RAW DATA

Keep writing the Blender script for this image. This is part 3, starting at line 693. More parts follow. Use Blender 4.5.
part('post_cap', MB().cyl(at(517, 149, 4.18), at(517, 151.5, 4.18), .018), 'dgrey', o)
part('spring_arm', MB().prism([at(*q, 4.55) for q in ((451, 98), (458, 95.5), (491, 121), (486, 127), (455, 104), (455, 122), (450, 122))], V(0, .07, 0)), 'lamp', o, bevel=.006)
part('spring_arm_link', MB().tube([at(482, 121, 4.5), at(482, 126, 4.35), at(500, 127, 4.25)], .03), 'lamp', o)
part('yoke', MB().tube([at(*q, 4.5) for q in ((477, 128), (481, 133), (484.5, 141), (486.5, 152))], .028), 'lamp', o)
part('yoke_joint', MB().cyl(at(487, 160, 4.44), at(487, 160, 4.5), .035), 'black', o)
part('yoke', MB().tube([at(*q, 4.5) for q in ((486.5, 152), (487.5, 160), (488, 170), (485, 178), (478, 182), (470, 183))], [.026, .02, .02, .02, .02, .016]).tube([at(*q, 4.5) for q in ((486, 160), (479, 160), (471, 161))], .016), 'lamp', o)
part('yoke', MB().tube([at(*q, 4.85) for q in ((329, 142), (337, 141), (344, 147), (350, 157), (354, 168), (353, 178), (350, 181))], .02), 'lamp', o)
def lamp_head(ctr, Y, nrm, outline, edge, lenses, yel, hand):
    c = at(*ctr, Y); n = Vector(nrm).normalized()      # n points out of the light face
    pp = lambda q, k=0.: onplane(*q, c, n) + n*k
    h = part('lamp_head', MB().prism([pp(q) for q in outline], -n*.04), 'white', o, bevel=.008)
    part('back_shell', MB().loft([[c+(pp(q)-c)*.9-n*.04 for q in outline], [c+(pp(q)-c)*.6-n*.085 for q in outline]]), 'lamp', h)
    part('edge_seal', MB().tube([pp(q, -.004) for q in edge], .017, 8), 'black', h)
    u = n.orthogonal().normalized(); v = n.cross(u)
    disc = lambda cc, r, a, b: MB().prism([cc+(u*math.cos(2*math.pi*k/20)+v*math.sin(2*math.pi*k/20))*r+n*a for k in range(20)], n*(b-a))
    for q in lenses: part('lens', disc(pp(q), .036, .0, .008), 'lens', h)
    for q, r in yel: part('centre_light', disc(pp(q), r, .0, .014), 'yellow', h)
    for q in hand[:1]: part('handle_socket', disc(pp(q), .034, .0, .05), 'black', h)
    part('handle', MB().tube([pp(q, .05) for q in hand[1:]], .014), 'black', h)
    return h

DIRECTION
All of the data must be returned exactly.

OUTPUT OF THE EXERCISE
Keep writing the Blender script for this image. This is part 3, starting at line 693. More parts follow. Use Blender 4.5.
part('post_cap', MB().cyl(at(517, 149, 4.18), at(517, 151.5, 4.18), .018), 'dgrey', o)
part('spring_arm', MB().prism([at(*q, 4.55) for q in ((451, 98), (458, 95.5), (491, 121), (486, 127), (455, 104), (455, 122), (450, 122))], V(0, .07, 0)), 'lamp', o, bevel=.006)
part('spring_arm_link', MB().tube([at(482, 121, 4.5), at(482, 126, 4.35), at(500, 127, 4.25)], .03), 'lamp', o)
part('yoke', MB().tube([at(*q, 4.5) for q in ((477, 128), (481, 133), (484.5, 141), (486.5, 152))], .028), 'lamp', o)
part('yoke_joint', MB().cyl(at(487, 160, 4.44), at(487, 160, 4.5), .035), 'black', o)
part('yoke', MB().tube([at(*q, 4.5) for q in ((486.5, 152), (487.5, 160), (488, 170), (485, 178), (478, 182), (470, 183))], [.026, .02, .02, .02, .02, .016]).tube([at(*q, 4.5) for q in ((486, 160), (479, 160), (471, 161))], .016), 'lamp', o)
part('yoke', MB().tube([at(*q, 4.85) for q in ((329, 142), (337, 141), (344, 147), (350, 157), (354, 168), (353, 178), (350, 181))], .02), 'lamp', o)
def lamp_head(ctr, Y, nrm, outline, edge, lenses, yel, hand):
    c = at(*ctr, Y); n = Vector(nrm).normalized()      # n points out of the light face
    pp = lambda q, k=0.: onplane(*q, c, n) + n*k
    h = part('lamp_head', MB().prism([pp(q) for q in outline], -n*.04), 'white', o, bevel=.008)
    part('back_shell', MB().loft([[c+(pp(q)-c)*.9-n*.04 for q in outline], [c+(pp(q)-c)*.6-n*.085 for q in outline]]), 'lamp', h)
    part('edge_seal', MB().tube([pp(q, -.004) for q in edge], .017, 8), 'black', h)
    u = n.orthogonal().normalized(); v = n.cross(u)
    disc = lambda cc, r, a, b: MB().prism([cc+(u*math.cos(2*math.pi*k/20)+v*math.sin(2*math.pi*k/20))*r+n*a for k in range(20)], n*(b-a))
    for q in lenses: part('lens', disc(pp(q), .036, .0, .008), 'lens', h)
    for q, r in yel: part('centre_light', disc(pp(q), r, .0, .014), 'yellow', h)
    for q in hand[:1]: part('handle_socket', disc(pp(q), .034, .0, .05), 'black', h)
    part('handle', MB().tube([pp(q, .05) for q in hand[1:]], .014), 'black', h)
    return h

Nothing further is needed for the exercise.